而在“UFOを信じるか信じないかはあなた次第”(信不信UFO看你自己)中,“あなた次第”这种用法经常听到,表示这件事情由那个人的想法或事情的情况决定。文章开头的“ワイン次第”也正是这种用法,跟“It depends”一样,英语中这种表达方式也经常被使用。
まだまだある。「満員になり次第締め切る」や「着き次第連絡してください」なども教えなければならない。これは満員になったらすぐに、着いたらすぐに…という意味でよく使われている表現ある。
还有更多用法。如“満員になり次第締め切る”(一满员就结束报名)、“着き次第連絡してください”(一到达就联系我)。这里是一满员就马上…、一到达就马上…的意思,也经常使用。
ここでちょっとややこしいことがある。このような用法の「次第」を接続する場合、日本語教育では前の動詞の「ます形」につけると教える。「満員になる」が「満員になります」で「満員になり次第」となり、「着く」が「着きます」で「着き次第」となる。すると「到着する」や「回復する」などは…。「到着します」「回復します」だから「到着し次第」や「回復し次第」とならなければならない。しかしこれでは「し」が重なって言いにくい…。
这里就有了一个麻烦的问题。上课时我告诉学生,这种用法的“次第”在接续时,要接在动词“ます形”后。“満員になる”是“満員になります”要变成“満員になり次第”,“着く”是“着きます”要变成“着き次第”。这样的话,“到着する”、“回復する”等要怎么接续呢。因为是“到着します”、“回復します”,所以是“到着し次第”、“回復し次第”。但是这里“し”就重复了,说起来很拗口。
そこで日本人は何となく「到着次第」などと「し」を省いて発音している場合が多いのでは…。これは文法的には誤りであり、正しくはやはり「到着し次第」だが、確かに発音しにくい。動詞の種類によってはあまり気にならないものもあるが、「掃除する」などの「掃除次第」はやはり違和感がある。かといって「掃除し次第」も馴染めない。
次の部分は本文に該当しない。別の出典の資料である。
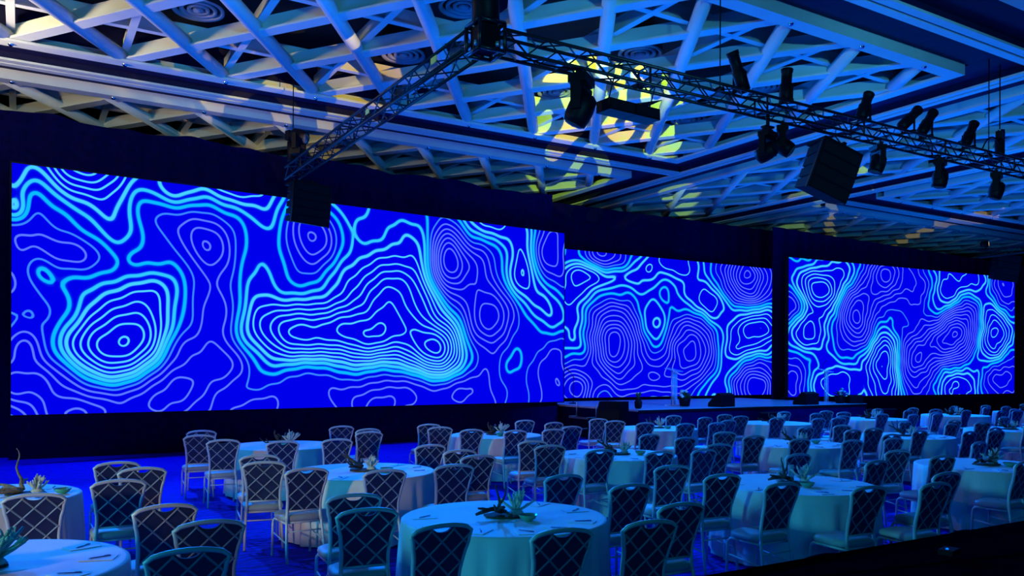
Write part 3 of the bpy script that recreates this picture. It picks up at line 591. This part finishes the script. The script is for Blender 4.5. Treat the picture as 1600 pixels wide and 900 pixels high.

だから「終わる」という動詞の力を借りて「掃除が終わり次第」などと言うのであろう。
于是日本人不知不觉中就说成了“到着次第”,省略了一个“し”。这在语法上是错的,正确的还应该是“到着し次第”,但发音困难。根据动词种类不同也有不太适合的,比如“掃除する”如果说“掃除次第”还是有不协调的感觉,而说成“掃除し次第”也不太熟悉。于是借助“終わる”这个动词,说成“掃除が終わり次第”(打扫结束后…)。
「先生次第で授業も変る」と言われて素直に喜んでいいものか…。また「手当たり次第に…」や「地獄の沙汰も金次第」などの使い方もあり、「次第」は本当にややこしい。どのようにしたらすぐ分かってもらえるか…、一息ついている次第です。
“先生次第で授業も変る”(老师不同课程也会发生变化),听到这话我是该高兴吗…。另外还有“手当たり次第に…”(顺手抓到什么就…)、“地獄の沙汰も金次第”(有钱能使鬼推磨)等用法,“次第”真是很麻烦。怎样能让学生马上明白呢,容我喘口气再接着说。